Estrella y Antoine no
se conocen. Bueno, en cierta forma, sí. Son novios virtuales. Ella es de
Ventanilla, un distrito costeño de la Provincia Constitucional del Callao, en
el Perú. Él es de Biarritz, en la región de Aquitania, al sudeste de Francia,
muy cerca de la Costa Cantábrica, donde aprendió el español. El mar es su
referente. La coincidencia que los llevó a comentar el mismo vídeo en Youtube: «Alfonsina y el Mar», en la voz
de Nana Mouskouri. Siguió la invitación por Facebook.
Prosiguió el Whatsapp, omnipresente
por obra y gracia del Smartphone, el
plan de datos y el wifi. No hay hora
en la que no se envíen emoticons,
breves mensajes de texto, fotos de su cotidiana intimidad, canciones románticas y paro de contar.
Para Estrella, Antoine aún vive con su madre, Simone, enferma de una diabetes avanzada, la pobre. Alto como un poste y rubio como la miel. Trabaja por la mañana en una
gasolinera y por la noche estudia marketing digital en un instituto sin página
web. Para Antoine, Estrella es la segunda de tres hermanas –Natalia es la mayor
e Isabel la última-. Estudia nutrición en la Universidad Nacional del Callao.
No trabaja, pero eventualmente es invitada a modelar y hacer de anfitriona en
ferias comerciales. Sí, es guapa. A los diecinueve años el cuerpo de una mujer
solo puede ser hermoso. Y si es trigueña, porteña y risueña, aún más. Una
hermosa mariposa de tinta negra adorna su esbelta espalda. Es imposible no
reconocerla a la distancia. Como tampoco no rendirse a sus encantos de mujer.

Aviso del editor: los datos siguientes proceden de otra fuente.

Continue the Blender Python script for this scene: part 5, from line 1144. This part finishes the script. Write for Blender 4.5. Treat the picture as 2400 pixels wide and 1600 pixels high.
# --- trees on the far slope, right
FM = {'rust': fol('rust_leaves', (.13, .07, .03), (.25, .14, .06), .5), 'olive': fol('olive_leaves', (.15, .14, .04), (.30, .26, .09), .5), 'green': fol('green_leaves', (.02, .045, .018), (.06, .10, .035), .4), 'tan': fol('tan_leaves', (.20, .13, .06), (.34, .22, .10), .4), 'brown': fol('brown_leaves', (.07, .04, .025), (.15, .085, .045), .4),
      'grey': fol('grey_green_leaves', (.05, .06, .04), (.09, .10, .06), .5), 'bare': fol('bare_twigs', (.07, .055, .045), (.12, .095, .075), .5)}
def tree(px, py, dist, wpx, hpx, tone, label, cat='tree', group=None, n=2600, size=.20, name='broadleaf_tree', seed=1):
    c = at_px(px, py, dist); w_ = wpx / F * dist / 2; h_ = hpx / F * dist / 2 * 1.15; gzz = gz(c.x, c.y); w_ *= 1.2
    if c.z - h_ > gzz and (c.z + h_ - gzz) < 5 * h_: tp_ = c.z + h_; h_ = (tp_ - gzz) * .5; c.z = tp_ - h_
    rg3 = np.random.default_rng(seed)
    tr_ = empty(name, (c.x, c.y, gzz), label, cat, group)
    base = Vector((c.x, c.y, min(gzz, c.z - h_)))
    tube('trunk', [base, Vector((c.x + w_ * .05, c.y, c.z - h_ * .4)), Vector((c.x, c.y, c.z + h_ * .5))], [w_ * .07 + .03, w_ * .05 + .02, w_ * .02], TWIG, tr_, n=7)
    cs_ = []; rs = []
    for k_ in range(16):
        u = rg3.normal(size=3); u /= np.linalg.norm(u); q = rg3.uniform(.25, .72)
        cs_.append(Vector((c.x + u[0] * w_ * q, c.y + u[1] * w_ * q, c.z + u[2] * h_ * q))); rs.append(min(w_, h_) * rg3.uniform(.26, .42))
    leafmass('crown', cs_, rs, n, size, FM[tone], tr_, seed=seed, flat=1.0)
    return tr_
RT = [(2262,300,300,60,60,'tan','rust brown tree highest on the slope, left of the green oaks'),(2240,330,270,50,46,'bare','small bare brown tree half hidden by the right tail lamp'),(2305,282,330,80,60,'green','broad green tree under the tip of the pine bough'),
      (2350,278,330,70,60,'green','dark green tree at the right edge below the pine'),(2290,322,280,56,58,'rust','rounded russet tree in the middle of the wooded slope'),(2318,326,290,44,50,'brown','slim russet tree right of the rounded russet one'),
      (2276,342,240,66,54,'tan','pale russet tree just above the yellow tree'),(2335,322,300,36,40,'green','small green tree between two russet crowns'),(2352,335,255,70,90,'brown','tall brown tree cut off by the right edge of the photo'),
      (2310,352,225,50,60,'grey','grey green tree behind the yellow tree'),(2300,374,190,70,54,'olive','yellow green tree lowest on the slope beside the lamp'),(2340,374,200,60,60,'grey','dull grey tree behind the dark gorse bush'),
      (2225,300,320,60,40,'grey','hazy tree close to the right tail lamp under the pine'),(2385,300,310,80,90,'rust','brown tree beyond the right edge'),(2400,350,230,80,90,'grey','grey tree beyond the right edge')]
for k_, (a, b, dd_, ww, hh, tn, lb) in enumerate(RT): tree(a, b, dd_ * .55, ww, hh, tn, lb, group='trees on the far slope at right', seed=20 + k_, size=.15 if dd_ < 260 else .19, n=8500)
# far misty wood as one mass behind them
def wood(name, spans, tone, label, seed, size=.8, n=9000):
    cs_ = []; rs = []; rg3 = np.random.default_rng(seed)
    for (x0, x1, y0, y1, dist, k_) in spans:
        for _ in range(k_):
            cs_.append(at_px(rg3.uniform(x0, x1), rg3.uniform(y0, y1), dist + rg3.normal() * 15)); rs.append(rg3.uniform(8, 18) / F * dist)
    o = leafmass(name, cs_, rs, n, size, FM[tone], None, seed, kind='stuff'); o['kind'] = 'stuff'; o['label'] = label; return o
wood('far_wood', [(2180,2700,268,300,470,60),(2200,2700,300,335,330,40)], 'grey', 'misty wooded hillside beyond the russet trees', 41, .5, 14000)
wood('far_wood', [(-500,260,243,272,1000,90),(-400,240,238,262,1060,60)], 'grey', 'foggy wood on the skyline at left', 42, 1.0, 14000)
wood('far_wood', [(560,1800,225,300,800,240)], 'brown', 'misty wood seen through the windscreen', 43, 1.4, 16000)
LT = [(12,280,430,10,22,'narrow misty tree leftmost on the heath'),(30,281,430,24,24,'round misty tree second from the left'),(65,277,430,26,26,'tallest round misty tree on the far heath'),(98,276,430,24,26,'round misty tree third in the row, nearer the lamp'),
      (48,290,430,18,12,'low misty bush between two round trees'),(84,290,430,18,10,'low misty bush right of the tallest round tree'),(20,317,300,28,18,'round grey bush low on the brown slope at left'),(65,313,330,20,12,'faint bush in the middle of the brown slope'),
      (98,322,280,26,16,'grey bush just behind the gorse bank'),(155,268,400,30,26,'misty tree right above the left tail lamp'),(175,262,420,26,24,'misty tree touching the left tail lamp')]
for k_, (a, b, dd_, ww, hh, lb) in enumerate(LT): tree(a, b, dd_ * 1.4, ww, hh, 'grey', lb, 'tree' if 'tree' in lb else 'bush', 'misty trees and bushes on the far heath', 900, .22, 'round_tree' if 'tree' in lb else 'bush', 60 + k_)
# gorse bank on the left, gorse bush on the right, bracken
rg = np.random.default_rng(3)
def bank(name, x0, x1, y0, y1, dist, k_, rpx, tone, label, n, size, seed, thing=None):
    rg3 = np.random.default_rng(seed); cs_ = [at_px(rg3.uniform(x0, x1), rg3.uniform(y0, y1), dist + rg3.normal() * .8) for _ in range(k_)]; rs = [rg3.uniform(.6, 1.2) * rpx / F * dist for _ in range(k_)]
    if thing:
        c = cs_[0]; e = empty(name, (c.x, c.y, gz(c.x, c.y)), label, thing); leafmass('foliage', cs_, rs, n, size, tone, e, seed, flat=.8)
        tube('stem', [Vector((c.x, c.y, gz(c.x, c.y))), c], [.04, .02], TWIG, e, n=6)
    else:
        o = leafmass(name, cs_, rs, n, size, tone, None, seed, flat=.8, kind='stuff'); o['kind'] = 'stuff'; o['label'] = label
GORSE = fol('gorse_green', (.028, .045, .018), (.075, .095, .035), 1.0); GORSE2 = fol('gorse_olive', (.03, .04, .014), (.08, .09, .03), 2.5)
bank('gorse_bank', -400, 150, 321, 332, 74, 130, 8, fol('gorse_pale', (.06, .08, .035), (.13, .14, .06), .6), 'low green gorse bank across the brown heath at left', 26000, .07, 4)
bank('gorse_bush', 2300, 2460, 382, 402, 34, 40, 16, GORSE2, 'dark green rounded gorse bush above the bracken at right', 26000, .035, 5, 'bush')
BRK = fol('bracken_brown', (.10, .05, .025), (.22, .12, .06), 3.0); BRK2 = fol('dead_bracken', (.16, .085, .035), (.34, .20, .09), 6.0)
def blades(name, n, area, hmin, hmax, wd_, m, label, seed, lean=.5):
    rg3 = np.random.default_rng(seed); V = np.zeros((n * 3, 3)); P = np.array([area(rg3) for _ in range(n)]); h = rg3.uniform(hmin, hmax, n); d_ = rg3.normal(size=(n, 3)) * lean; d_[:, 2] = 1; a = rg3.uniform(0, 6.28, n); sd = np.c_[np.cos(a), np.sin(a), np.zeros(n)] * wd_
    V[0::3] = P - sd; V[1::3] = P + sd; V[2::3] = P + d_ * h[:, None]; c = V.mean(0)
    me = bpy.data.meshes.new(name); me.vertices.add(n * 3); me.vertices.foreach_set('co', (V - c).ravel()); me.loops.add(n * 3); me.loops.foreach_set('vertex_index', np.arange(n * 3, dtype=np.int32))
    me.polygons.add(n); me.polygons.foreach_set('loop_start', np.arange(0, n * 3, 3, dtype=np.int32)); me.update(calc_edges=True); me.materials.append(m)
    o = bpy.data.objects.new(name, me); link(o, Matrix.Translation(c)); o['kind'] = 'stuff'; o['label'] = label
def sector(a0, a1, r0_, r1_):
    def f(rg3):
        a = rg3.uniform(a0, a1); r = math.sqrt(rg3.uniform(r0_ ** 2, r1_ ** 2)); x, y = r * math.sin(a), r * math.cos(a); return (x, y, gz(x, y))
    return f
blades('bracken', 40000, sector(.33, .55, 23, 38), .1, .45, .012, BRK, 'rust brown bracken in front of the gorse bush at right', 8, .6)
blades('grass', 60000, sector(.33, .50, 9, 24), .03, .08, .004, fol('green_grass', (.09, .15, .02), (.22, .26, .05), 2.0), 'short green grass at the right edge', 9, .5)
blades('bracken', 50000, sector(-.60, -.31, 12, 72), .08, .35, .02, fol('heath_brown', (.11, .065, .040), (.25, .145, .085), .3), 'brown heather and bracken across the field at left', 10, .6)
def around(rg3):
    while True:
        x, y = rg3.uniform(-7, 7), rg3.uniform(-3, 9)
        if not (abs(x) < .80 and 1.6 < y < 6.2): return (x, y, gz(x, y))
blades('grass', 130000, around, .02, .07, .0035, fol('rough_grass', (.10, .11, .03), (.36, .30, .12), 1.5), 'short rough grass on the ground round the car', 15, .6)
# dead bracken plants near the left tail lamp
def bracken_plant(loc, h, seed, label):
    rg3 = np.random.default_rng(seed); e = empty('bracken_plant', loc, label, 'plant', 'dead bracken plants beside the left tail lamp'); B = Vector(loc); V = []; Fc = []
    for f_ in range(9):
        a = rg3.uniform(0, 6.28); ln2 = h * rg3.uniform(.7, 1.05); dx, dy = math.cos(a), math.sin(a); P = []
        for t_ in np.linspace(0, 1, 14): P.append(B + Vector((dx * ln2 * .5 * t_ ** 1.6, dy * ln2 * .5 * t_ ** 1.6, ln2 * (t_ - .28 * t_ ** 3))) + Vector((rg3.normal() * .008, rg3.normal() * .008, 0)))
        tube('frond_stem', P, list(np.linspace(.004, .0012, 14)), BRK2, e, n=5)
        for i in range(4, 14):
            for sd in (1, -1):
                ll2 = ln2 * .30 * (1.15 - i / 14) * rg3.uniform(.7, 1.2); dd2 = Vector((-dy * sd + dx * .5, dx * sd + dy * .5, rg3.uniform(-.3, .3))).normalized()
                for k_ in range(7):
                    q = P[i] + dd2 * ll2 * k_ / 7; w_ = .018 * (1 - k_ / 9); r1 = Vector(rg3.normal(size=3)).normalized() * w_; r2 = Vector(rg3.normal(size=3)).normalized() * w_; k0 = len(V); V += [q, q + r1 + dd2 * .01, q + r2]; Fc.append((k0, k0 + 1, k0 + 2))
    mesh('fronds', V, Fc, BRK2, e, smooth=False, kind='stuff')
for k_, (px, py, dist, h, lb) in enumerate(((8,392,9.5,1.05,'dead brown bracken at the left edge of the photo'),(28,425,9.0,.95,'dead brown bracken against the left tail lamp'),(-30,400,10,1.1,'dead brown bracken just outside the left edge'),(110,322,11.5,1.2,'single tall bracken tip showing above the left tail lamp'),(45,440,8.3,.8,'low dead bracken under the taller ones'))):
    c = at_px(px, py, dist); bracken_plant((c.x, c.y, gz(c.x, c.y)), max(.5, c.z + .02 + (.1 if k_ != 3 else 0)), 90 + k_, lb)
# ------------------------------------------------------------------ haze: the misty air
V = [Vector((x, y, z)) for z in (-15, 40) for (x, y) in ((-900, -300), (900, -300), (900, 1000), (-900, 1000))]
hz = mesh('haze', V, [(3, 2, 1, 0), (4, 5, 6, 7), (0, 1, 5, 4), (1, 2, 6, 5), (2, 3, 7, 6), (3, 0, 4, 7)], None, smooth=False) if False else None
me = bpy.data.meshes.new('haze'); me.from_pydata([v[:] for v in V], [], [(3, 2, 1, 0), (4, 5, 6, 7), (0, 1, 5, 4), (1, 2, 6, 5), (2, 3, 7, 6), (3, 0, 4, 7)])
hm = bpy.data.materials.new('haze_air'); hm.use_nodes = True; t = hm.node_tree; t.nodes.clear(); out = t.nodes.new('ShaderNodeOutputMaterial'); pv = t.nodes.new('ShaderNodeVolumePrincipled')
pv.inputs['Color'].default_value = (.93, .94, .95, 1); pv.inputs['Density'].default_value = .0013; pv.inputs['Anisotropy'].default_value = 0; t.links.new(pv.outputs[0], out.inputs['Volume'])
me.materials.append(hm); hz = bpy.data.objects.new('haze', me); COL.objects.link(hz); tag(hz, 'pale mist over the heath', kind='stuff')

Están ahorrando para que un
cercano día, finalmente, puedan tocarse, sentirse, confundirse. La exención de
la visa Schengen a los peruanos allana el sueño, hasta hace poco, casi
imposible. Es gratificante dejar de ser un país paria a los ojos de los ricos
del Norte. Pero ni Estrella tiene diecinueve años, ni es trigueña, porteña o risueña. Ni Antoine es alto ni rubio. Es lo que han querido ser, pero no son. Es
lo que se fueron inventando y lo que convirtieron en su realidad y
cotidianidad. Ella se ve así. Él también. Estrella es en realidad Andreína Juscamaita
Chamochumbi. Es madre soltera y tiene cuatro hijos de diferentes padres.
Ninguno llega a adolescente aún. En junio próximo cumple veinticuatro años.
Antoine es en realidad Jaime Ponce Bellido. Guatemalteco de cincuenta y siete años que llegó de contrabando a Europa
y trabaja de lavaplatos en un par de bistros. Ha aprendido algunas frases en
francés, y mucho de lo que le ordenan entiende. Esta mentira, con visos de verdad,
les ha salvado la vida. Sobrevivir era su quehacer diario. La estéril rutina,
su cadena perpetua.
La chatura de sus vidas no es tan distinta a la de mayoría
de sus contemporáneos. Escapar se puede, ciertamente, pero los medios cada vez son
más esquivos. El mío, por ejemplo, es la Literatura. Jean-Marie Le Clézio tiene una reflexión
maravillosa: «Sin duda la literatura está adelantada a su época, permite todos
los sueños, todas las aspiraciones. Es lo opuesto del nacionalismo estrecho, de
la identidad reducida, al racismo básico, a las incapacidades sentenciosas, a
los conformismos satisfechos, a la cobardía intelectual, la autosatisfacción y
las mentiras que los tiranos inventan para dorar sus estatuas. ¿Cree que soy
demasiado optimista?». Hacerse de una novia por Internet podría ser otra, pero
estaríamos engañando a alguien más que a nosotros mismos. Y la verdad, tarde o
temprano, se conoce. Si bien adentrarse en las obras maestras de la Literatura
es también vivir una mentira, el daño es nulo. Entretanto, Estrella -o debería decir María- le ha dedicado una canción a su Antoine: «Esa Mujer», de Ha Ash. Y mientras la escuchan, cada quien en su cama, suspira y vuelve a sonreír. ¡Ay, el amor! Si no lo sabré yo.